┌──

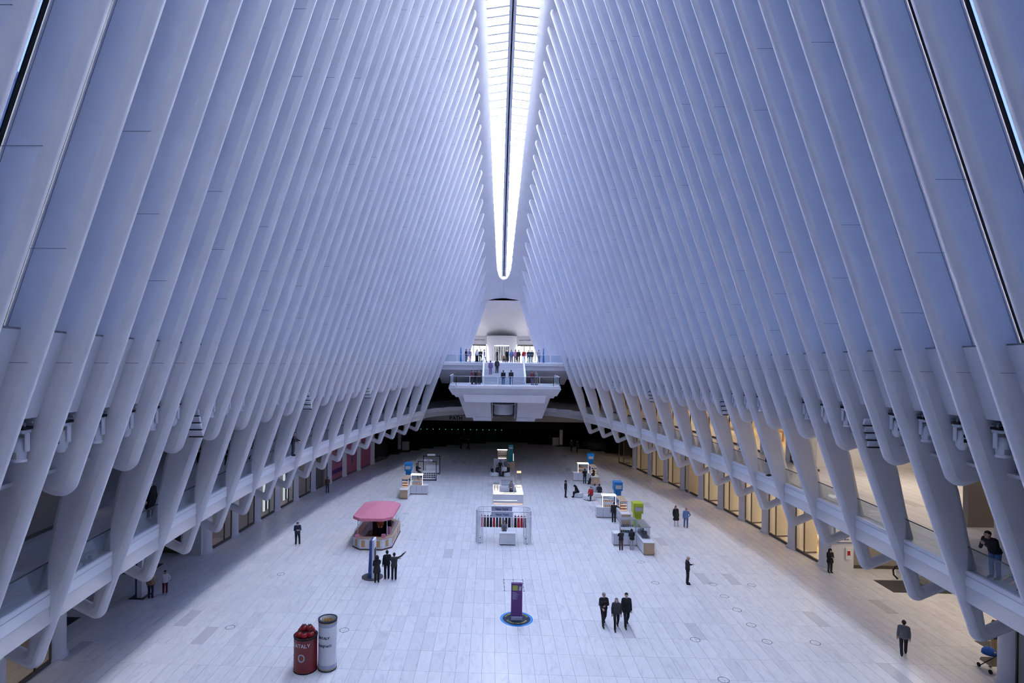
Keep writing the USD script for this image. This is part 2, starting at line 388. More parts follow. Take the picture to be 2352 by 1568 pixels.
# skylight: glazing bars, ridge and panes
for i, n in enumerate(np.arange(-2.5, 51, 0.5)):
    wk, z, y = float(wsky(n)), float(zsky(n)) + .12, YN(n)
    P = [(-wk - .05, y, z), (-.12, y, z + .28), (.12, y, z + .28), (wk + .05, y, z)]
    ms = [bar(P[0], P[1], .2, .24), bar(P[2], P[3], .2, .24)]
    obj('glazing_bar', cat(*ms), 'white', roof)
ridge = []
for sx in (-1, 1):
    secs = []
    for n in NS[NS > -3.0]:
        y, z = YN(n), float(zsky(n)) + .42
        secs.append([(sx * .07, y, z - .2), (sx * .30, y, z - .2), (sx * .30, y, z + .1), (sx * .07, y, z + .1)])
    obj('ridge_beam', fix(loft(secs)), 'white', roof)
obj('ridge_joint', fix(loft([[(-.08, YN(n), float(zsky(n)) + .30), (.08, YN(n), float(zsky(n)) + .30), (.08, YN(n), float(zsky(n)) + .5), (-.08, YN(n), float(zsky(n)) + .5)] for n in NS[NS > -3.0]])), 'black', roof)
for n in np.arange(-3.0, 50, 0.5):
    for sx in (-1, 1):
        A = []
        for k in (n, n + .5):
            wk, z, y = float(wsky(k)), float(zsky(k)) + .24, YN(k)
            A.append([(sx * .2, y, z + .28), (sx * (wk + .1), y, z), (sx * (wk + .1), y, z + .03), (sx * .2, y, z + .31)])
        obj('skylight_pane', fix(loft(A)), 'sky_glass', roof)

# ------------------------------------------------------------------ balcony level
def band_pts(s, off=0.48, ns=None):
    ns = np.arange(0, NLAST + .1, 1.0) if ns is None else ns
    return np.c_[s * (wn(ns, 7.08) + off), YN(ns)]
def oval(off):
    """Outline of the opening at balcony level, closed by half ellipses at both ends."""
    R = band_pts(1, off); L = band_pts(-1, off)
    a = R[0, 0]; t = np.linspace(0, PI, 25)[1:-1]
    end0 = np.c_[a * np.cos(t), R[0, 1] + 7.6 * np.sin(t)]
    a1 = R[-1, 0]; end1 = np.c_[-a1 * np.cos(t), R[-1, 1] - 7.0 * np.sin(t)]
    return Polygon(np.vstack([R[::-1], end0, L, end1])).buffer(0)
OV = oval(0.5)
balc = struct('balcony', 'upper gallery floor with white edge panels and glass balustrades around the hall')
obj('floor_slab', extrude(sbox(-34, -30, 34, 112).difference(OV), 5.98, 7.06), 'soffit', balc)
def edge_panel(poly2, z0, z1, t=0.06):
    """A strip following a plan polyline, facing the hall."""
    secs = []
    for (x, y), (nx, ny) in poly2: secs.append([(x, y, z0), (x + nx * t, y + ny * t, z0), (x + nx * t, y + ny * t, z1), (x, y, z1)])
    return fix(loft(secs))
def plan(pts):
    pts = np.asarray(pts, float); d = np.gradient(pts, axis=0); d /= np.linalg.norm(d, axis=1, keepdims=True)
    return [(p, (q[1], -q[0])) for p, q in zip(pts, d)]
for s, nm in SIDES:
    for n in range(0, NLAST - 1, 2):
        ns = np.linspace(n + .1, n + 1.9, 5)
        pl = plan(band_pts(s, .48, ns));  pl = [(p, (abs(q[0]) * s, 0.0)) for p, q in pl]
        obj('edge_panel', cat(edge_panel(pl, 6.56, 6.915, .2), edge_panel(pl, 6.95, 7.09, .2)), 'panel', balc)
        obj('shadow_joint', edge_panel([((p[0] + .03 * s, p[1]), q) for p, q in pl], 6.90, 6.96, .15), 'black', balc)
        gp = [((p[0] + .07 * s, p[1]), q) for p, q in pl]
        obj('glass_panel', edge_panel(gp, 7.08, 7.93, .025), 'rail_glass', balc)
        rail = cat(edge_panel([((p[0] - .005 * s, p[1]), q) for p, q in gp], 7.915, 7.95, .035), *[bx(p[0] - .02, p[0] + .02, p[1] - .02, p[1] + .02, 7.08, 7.95) for p, _ in (gp[0], gp[-1])])
        obj('handrail', rail, 'dark', balc)
t = np.linspace(0, PI, 13); a = float(wn(0, 7.08) + .48)
endp = np.c_[a * np.cos(t), YN(0) + 7.6 * np.sin(t)]
for i in range(12):
    q = endp[i:i + 2]; d = q[1] - q[0]; nn = np.array([d[1], -d[0]]) / np.linalg.norm(d)
    pl = [(q[0], nn), (q[1], nn)]
    obj('edge_panel', edge_panel(pl, 6.56, 7.09, .2), 'panel', balc)
    obj('glass_panel', edge_panel([(p + nn * .07, nn) for p in q], 7.08, 7.93, .025), 'rail_glass', balc)
    obj('handrail', edge_panel([(p + nn * .065, nn) for p in q], 7.915, 7.95, .035), 'dark', balc)

# ------------------------------------------------------------------ stone floors, slab by slab
rng = np.random.default_rng(5)
TWD, TLN, X00, Y00 = 0.61, 1.832, 0.08, 32.07
TB = np.vstack([BOXF[1:, [0, 1, 2]], BOXF[1:, [0, 2, 3]]])
def tiles(region, zt, th, gap=0.012):
    """All tiles whose centre lies in the region: list of (x0, x1, y0, y1, tone)."""
    x0, y0, x1, y1 = region.bounds; out = []
    xs = np.arange(math.floor((x0 - X00) / TWD), math.ceil((x1 - X00) / TWD)); ys = np.arange(math.floor((y0 - Y00) / TLN), math.ceil((y1 - Y00) / TLN))
    gx, gy = np.meshgrid(X00 + (xs + .5) * TWD, Y00 + (ys + .5) * TLN)
    ok = shapely.contains_xy(region, gx, gy); tone = rng.random(gx.shape) ** 1.6
    big = meshkit.fbm(np.stack([gx * .12, gy * .12, gx * 0], -1), 2, 3)
    tone = np.clip(tone * .5 + (big - .42) * .5, 0, 1); tone = np.where(rng.random(gx.shape) < .012, .95, tone)
    for X, Y, t in zip(gx[ok], gy[ok], tone[ok]):
        out.append((X - TWD / 2 + gap / 2, X + TWD / 2 - gap / 2, Y - TLN / 2 + gap / 2, Y + TLN / 2 - gap / 2, float(t)))
    return out
def tile_mesh(ts, z0, z1):
    T_ = np.array(ts); n = len(T_)
    idx = [(0, 2), (1, 2), (1, 3), (0, 3)]
    v = np.stack([np.stack([T_[:, a], T_[:, b], np.full(n, z)], 1) for z in (z0, z1) for a, b in idx], 1)
    f = TB[None] + 8 * np.arange(n)[:, None, None]
    return (v.reshape(-1, 3), f.reshape(-1, 3)), np.repeat(T_[:, 4], 8)
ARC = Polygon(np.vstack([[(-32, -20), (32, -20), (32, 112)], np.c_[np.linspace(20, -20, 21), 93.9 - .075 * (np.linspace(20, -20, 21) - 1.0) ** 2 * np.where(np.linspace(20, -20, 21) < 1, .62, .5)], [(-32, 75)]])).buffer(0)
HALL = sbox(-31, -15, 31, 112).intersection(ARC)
floor = struct('floor', 'white marble slab floor of the hall')
obj('joint_bed', extrude(sbox(-34, -30, 34, 112), -.35, -.012), 'joint', floor)
ts = tiles(HALL, 0, .012)
def size_in_view(t):
    x, y = (t[0] + t[1]) / 2, (t[2] + t[3]) / 2; d = np.array([x, y, 0]) - CAM; dep = d @ fwd
    if dep < 5: return 0
    px, py = CX + F_PX * (d @ right) / dep, CY - F_PX * (d @ up) / dep
    return 1 / dep if (-10 < px < W + 10 and py < H + 12 and abs(x) < 20) else 0
order = sorted(range(len(ts)), key=lambda i: -size_in_view(ts[i])); near = set(order[:300])
for i in order[:300]:
    mm, tone = tile_mesh([ts[i]], -.03, 0.0); obj('tile', mm, 'stone', floor, tone=tone)
mm, tone = tile_mesh([t for i, t in enumerate(ts) if i not in near], -.03, 0.0)
obj('tile_field', mm, 'stone', floor, tone=tone, kind='stuff')
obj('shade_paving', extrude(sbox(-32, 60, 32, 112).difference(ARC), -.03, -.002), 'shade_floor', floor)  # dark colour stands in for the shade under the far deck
mm, tone = tile_mesh(tiles(sbox(-30, -10, 30, 110).difference(oval(.75)), 7, .012), 7.02, 7.08)
obj('tile_field', mm, 'stone', balc, tone=tone, kind='stuff')
# ------------------------------------------------------------------ roofs, end walls and everything that closes the hall
mat('concrete', (0.45, 0.45, 0.46), 0.8, noise=(0.38, 0.38, 0.39), scale=0.4)
def strip_region(o):
    ns = np.arange(-4, NLAST + .1, 1.0)
    R = np.c_[wn(ns, 13.0) + o, YN(ns)]; L = np.c_[-(wn(ns, 13.0) + o), YN(ns)]
    return Polygon(np.vstack([R, L[::-1]])).buffer(0)
plaza = struct('plaza', 'paved street level around the hall', extrude(sbox(-90, -40, 90, 160).difference(strip_region(1.16)).difference(sbox(-8.2, 73.9, 8.2, 91)), 12.7, 13.2), 'concrete')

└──

Exercise requirements:
Find and count the lines of the data that include the string "sbox", and report that figure by itself.

Reply:
6